There are no interstitial bumps or anything like that. The second technology is a type of through silicon via called the backside through silicon via, or BTVS, and this allows power or signals to be connected through one of the wafers to the other. The effect of these two together is to deliver a very good power supply to the logic transistors on the logic die. This is just the first step for us. We have been working with TSMC to master this technology, and we use it initially to build a better power supply for our processor, but it will go much further than that in the near future.

The human brain has roughly 100 billion neurons that crate over 100 trillion synapses. The largest models today, most of which run on GPU clusters, top out at around 1 trillion parameters.

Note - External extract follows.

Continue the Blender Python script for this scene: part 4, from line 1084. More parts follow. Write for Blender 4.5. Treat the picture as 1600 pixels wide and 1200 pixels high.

Who knows if such machines will ultimately be used for good or evil (probably both)? Considering the Good machine will accommodate five times (or more) parameters as the human brain has synapses will require more than eight thousands of its still-in-development IPUs and over ten-to-twenty exaflops of performance. Imagine over 4 PB of on-chip memory and over 10 PB/sec of memory bandwidth across those IPUs.

Cost? Uncertain, but it's anticipated to cost $120 million, which is a lot more expensive than a human brain but a bargain compared to the current class of supercomputers such as exascale floating point math machine used to run HPC simulations or models, whose costs can exceed $1 billion all-in. 

My take

I’ve been skeptical about this idea of super-intelligent machines and AGI (Artificial General intelligence). Now I’m just getting worried.